GIVEN INFORMATION
++++
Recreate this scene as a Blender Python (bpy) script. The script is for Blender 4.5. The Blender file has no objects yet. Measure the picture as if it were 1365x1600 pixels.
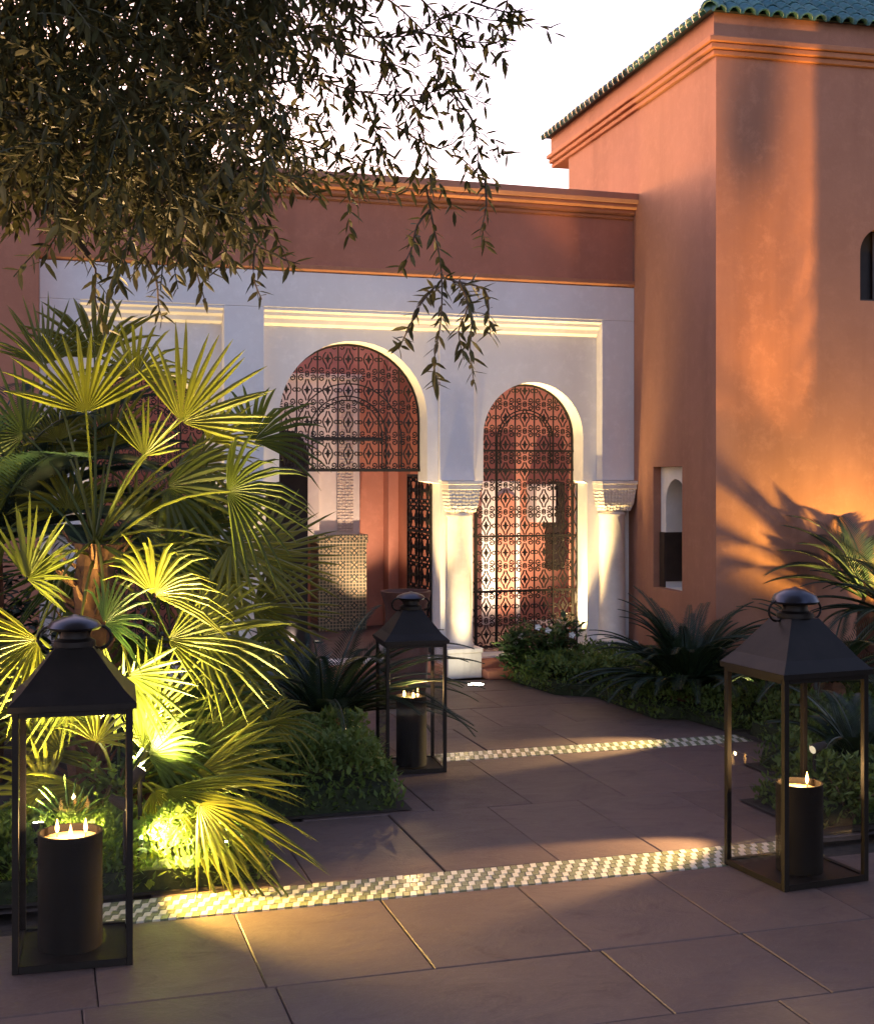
import bpy, bmesh, math, random
from mathutils import Vector, Matrix, noise
from mathutils.geometry import tessellate_polygon
random.seed(7)
R = math.radians
PI = math.pi
SC = bpy.context.scene
COL = SC.collection

# ------------------------------------------------------------------ camera
FPX, CX, HZ, HC = 2045.0, 682.5, 741.0, 1.7      # focal length (px), centre, horizon row, eye height
cam = bpy.data.cameras.new("camera")
cam.sensor_fit = 'VERTICAL'; cam.sensor_height = 36.0
cam.lens = FPX / 1600.0 * 36.0
cam.shift_y = -(800.0 - HZ) / 1600.0
cam.clip_start = 0.05; cam.clip_end = 500
cob = bpy.data.objects.new("camera", cam)
cob.location = (0, 0, HC); cob.rotation_euler = (R(90), 0, 0)
COL.objects.link(cob); SC.camera = cob

# ------------------------------------------------------------------ sky, sun, exposure
SUN_EL, SUN_AZ = 6.0, -36.0          # low dusk sun far to the left, beyond the garden
w = bpy.data.worlds.new("World"); SC.world = w; w.use_nodes = True
nt = w.node_tree; nt.nodes.clear()
sky = nt.nodes.new("ShaderNodeTexSky"); sky.sky_type = 'NISHITA'
sky.sun_disc = False; sky.sun_elevation = R(SUN_EL); sky.sun_rotation = R(SUN_AZ)
sky.air_density = 1.0; sky.dust_density = 4.0; sky.ozone_density = 2.0; sky.altitude = 400
bg = nt.nodes.new("ShaderNodeBackground"); bg.inputs['Strength'].default_value = 0.15
wo = nt.nodes.new("ShaderNodeOutputWorld")
tint = nt.nodes.new("ShaderNodeMix"); tint.data_type = 'RGBA'; tint.blend_type = 'MULTIPLY'; tint.inputs[0].default_value = 1.0
tint.inputs[7].default_value = (1.32, .90, .90, 1)      # rosy dusk white balance, the same over the whole sky
nt.links.new(sky.outputs[0], tint.inputs[6]); nt.links.new(tint.outputs[2], bg.inputs[0]); nt.links.new(bg.outputs[0], wo.inputs[0])
sl = bpy.data.lights.new("sun", 'SUN'); sl.energy = 0.03; sl.angle = R(1.0); sl.color = (1.0, 0.72, 0.45)
so = bpy.data.objects.new("sun", sl); COL.objects.link(so)
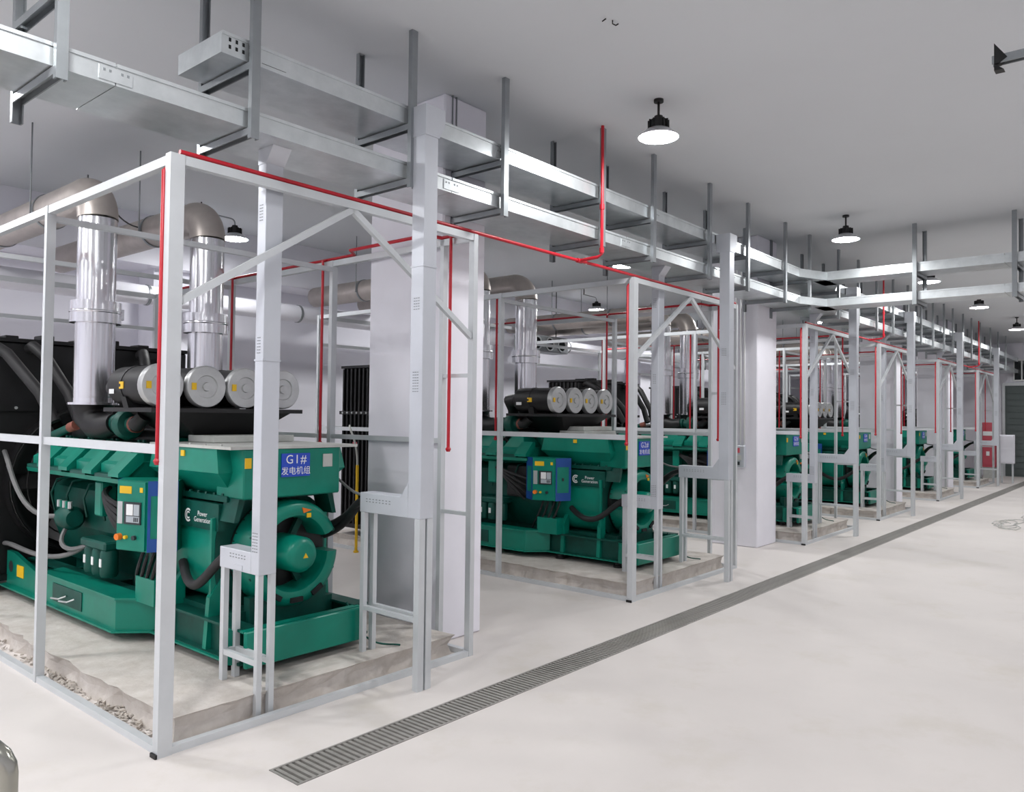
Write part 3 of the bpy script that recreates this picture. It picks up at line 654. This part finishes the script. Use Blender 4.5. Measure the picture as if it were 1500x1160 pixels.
# ------------------------------------------------------------------ cable ducts dropping into the cages
def slots(parent, x, yc, z0, rows, colsn, dy=.018, dz=.016):
    for i in range(rows):
        for j in range(colsn):
            MB().box(x-.0015, x+.001, yc+(j-(colsn-1)/2)*dy-.006, yc+(j-(colsn-1)/2)*dy+.006, z0+i*dz, z0+i*dz+.005).build('vent_slot', 'strut', parent)
def make_duct_a():
    t = thing('cable_duct', (.57, .1, 0), 'grey cable duct dropping beside the front corner of the nearest cage', 'cable duct', 'cable ducts dropping from the trays')
    x0, x1 = .512, .617
    rs = MB().bbox(x0, x1, .045, .12, .742, 2.984, .003, 1).build('riser', 'duct', t)
    slots(rs, x0, .085, 1.9, 6, 2); slots(rs, x0, .085, .86, 7, 3); slots(rs, x0, .085, 2.6, 6, 2)
    MB().box(x0-.003, x1+.003, .042, .123, 1.86, 1.87).build('joint_strip', 'duct', rs)
    MB().prism([(-.02, 2.984), (.12, 2.984), (.12, 2.9), (.045, 2.9)], 'x', x0-.003, x1+.003).build('tray_joint', 'duct', rs)
    ar = MB().bbox(x0, x1, .12, .43, .742, .855, .003, 1).build('arm', 'duct', t)
    slots(ar, x0, .25, .81, 2, 6, .028); MB().box(x0-.003, x0, .20, .28, .75, .775).build('joint_plate', 'duct', ar)
    for x in (x0+.018, x1-.014):
        MB().box(x-.015, x+.015, .05, .08, 0.0, .742).build('leg', 'steel', t)
        MB().box(x-.015, x+.015, .385, .42, .13, .742).build('leg', 'steel', t)
        MB().box(x-.012, x+.012, .08, .385, .27, .30).build('stretcher', 'steel', t)
    MB().box(x0+.033, x1-.029, .39, .415, .27, .295).build('stretcher', 'steel', t)
    return t
def make_duct_b():
    t = thing('cable_duct', (1.48, -.2, 0), 'tall grey cable duct standing in front of the nearest column', 'cable duct', 'cable ducts dropping from the trays')
    x0, x1 = 1.35, 1.455
    rs = MB().bbox(x0, x1, -.27, -.165, .985, 3.36, .003, 1).build('riser', 'duct', t)
    MB().prism([(x0-.004, 3.22), (x1+.004, 3.22), (x1+.05, 3.31), (x1+.05, 3.40), (x0-.004, 3.40)], 'y', -.275, -.128).build('transition', 'duct', rs)
    slots(rs, x0, -.215, 1.72, 8, 3); slots(rs, x0, -.215, 2.2, 5, 3)
    MB().box(x0-.004, x1+.004, -.273, -.162, 2.45, 2.458).build('joint_strip', 'duct', rs)
    MB().prism([(-.165, 1.10), (-.165, 1.19), (-.10, 1.10)], 'x', x0, x1).build('gusset', 'duct', rs)
    ar = MB().bbox(x0, x1, -.165, .27, .985, 1.105, .003, 1).build('arm', 'duct', t)
    slots(ar, x0, .1, 1.05, 2, 8, .03)
    MB().box(x0, x0+.045, -.268, -.225, 0, .985).build('leg', 'steel', t)
    MB().box(x1-.045, x1, -.268, -.225, 0, .985).build('leg', 'steel', t)
    for x in (x0, x1-.03):
        MB().box(x, x+.03, .225, .258, .13, .985).build('leg', 'steel', t)
        MB().box(x, x+.028, -.225, .225, .39, .415).build('stretcher', 'steel', t)
    return t
da, db = make_duct_a(), make_duct_b()
BOFF = [0, 4.08, 8.08, 11.14, 15.03, 19.33]
AOFF = [0, 4.10, 8.22, 11.46, 15.5, 19.6]
for k in range(1, 6):
    copy_thing(da, (AOFF[k], 0, 0), 'grey cable duct dropping by the front corner, %s' % WHERE[k])
    copy_thing(db, (BOFF[k], 0, 0), 'tall grey cable duct outside the right front, %s' % WHERE[k])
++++
WHAT THE TASK REQUIRES
Please reproduce, word for word, every line from the first line of the records above through the line containing "COL = SC.collection", and leave out the pictures.

ANSWER TO THIS TASK
Recreate this scene as a Blender Python (bpy) script. The script is for Blender 4.5. The Blender file has no objects yet. Measure the picture as if it were 1365x1600 pixels.
import bpy, bmesh, math, random
from mathutils import Vector, Matrix, noise
from mathutils.geometry import tessellate_polygon
random.seed(7)
R = math.radians
PI = math.pi
SC = bpy.context.scene
COL = SC.collection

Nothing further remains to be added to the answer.